Shell Plc Chief Executive Officer, Mr Wael Sawan, has credited Nigeria’s President, Bola Ahmed Tinubu, for what he described as a more stable and investor-friendly environment, saying the company is ready to deepen its investments in Africa’s largest economy.
Okay News reports that Mr Sawan spoke during a meeting with President Tinubu at the Presidential Villa in Abuja, Nigeria’s capital, where he said Shell and its partners are prepared to invest an additional $20 billion, mainly because the company believes the current direction of policy and governance is restoring investor confidence.
He said Nigeria under the Tinubu administration is now among the countries drawing major attention from international oil companies, especially for long-term offshore and gas projects.
Mr Sawan highlighted some of Shell’s recent commitments, including about $5 billion in the Bonga North project, about $2 billion in another investment referred to as HI, and support for a gas project tied to Nigeria Liquefied Natural Gas (NLNG), the country’s flagship natural gas export venture.
He said Shell’s interest is driven by the need for predictable conditions, explaining that large energy investments are planned over several decades, not just within a single political term.
According to him, Shell has also expanded its position in Oil Mining Lease (OML) 118, which includes the Bonga deep offshore block located off Nigeria’s coast. He said the company moved to buy the stake being sold by TotalEnergies, a major French energy company, because it wants a bigger footprint in the asset.
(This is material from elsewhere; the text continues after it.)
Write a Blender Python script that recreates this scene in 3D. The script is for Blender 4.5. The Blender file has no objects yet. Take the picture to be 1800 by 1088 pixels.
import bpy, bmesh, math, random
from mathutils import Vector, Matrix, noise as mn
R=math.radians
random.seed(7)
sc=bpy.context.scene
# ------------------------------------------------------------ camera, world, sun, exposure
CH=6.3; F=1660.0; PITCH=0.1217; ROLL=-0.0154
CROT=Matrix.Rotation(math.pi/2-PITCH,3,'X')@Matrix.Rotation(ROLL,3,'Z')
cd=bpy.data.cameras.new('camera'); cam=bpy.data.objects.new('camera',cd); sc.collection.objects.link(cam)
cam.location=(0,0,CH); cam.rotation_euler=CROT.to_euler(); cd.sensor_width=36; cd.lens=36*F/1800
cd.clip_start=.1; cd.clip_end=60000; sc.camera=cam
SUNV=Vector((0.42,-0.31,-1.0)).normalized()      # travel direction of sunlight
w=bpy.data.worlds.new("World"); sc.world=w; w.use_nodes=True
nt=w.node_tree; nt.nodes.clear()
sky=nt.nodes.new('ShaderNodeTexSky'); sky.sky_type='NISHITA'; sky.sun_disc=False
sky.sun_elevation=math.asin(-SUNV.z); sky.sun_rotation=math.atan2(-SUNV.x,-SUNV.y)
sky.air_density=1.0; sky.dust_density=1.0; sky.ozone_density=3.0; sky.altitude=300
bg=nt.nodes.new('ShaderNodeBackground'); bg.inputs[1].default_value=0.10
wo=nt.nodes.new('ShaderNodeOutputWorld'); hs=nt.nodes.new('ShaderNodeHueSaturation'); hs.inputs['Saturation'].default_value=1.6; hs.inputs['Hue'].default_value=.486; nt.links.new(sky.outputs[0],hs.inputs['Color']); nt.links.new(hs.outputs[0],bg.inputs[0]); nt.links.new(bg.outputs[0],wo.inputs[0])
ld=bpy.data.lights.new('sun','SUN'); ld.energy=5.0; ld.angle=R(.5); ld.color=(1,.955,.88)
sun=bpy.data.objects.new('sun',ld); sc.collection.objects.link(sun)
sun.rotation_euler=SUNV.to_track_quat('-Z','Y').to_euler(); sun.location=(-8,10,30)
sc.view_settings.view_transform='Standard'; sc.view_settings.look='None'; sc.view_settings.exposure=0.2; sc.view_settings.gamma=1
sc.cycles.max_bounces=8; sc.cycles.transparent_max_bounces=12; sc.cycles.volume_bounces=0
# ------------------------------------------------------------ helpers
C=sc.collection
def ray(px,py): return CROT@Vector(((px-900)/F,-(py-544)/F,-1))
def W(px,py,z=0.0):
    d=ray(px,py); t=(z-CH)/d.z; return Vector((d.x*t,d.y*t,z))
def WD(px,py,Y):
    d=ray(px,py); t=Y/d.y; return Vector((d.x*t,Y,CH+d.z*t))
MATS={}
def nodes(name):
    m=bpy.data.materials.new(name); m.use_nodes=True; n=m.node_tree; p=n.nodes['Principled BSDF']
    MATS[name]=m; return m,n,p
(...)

Mr Sawan said the company is now working on a further development called Bonga South West, and that if it reaches a Final Investment Decision (FID), Shell and its partners could invest around $20 billion in foreign direct investment. He explained that the funding would include both capital spending and operating costs that would flow into the Nigerian economy.
He described the proposed Bonga South West development as one of the largest energy projects globally, and added that Shell still sees additional opportunities in the Bonga area, including Bonga South, which he said is at a more advanced stage in the pipeline.
The Shell chief executive described the company’s new posture as a major shift from several years ago when it was reducing investment appetite in Nigeria, and he praised what he called the professionalism of the President’s team, saying it helped strengthen confidence for Shell and its partners.
At the meeting, President Tinubu approved the formal publication, also known as gazetting, of targeted incentives linked to investment for the proposed Bonga South West deep offshore oil project being promoted by Shell and its partners.
The President directed his Special Adviser on Energy, Mrs Olu Arowolo-Verheijen, to work on completing the gazette process in line with Nigeria’s existing legal and fiscal frameworks, meaning the incentives must fit within current laws and tax rules.
President Tinubu said the incentives were not broad concessions, explaining that they would be limited to the project and tied directly to new investment, increased production, local content delivery, and more value-added activity inside Nigeria.
He also set a timeline expectation, saying the Bonga South West project should reach a Final Investment Decision within the first term of his administration.
The statement was signed by Mr Bayo Onanuga, Special Adviser to the President on Information and Strategy, and dated Sunday, 25 January 2026.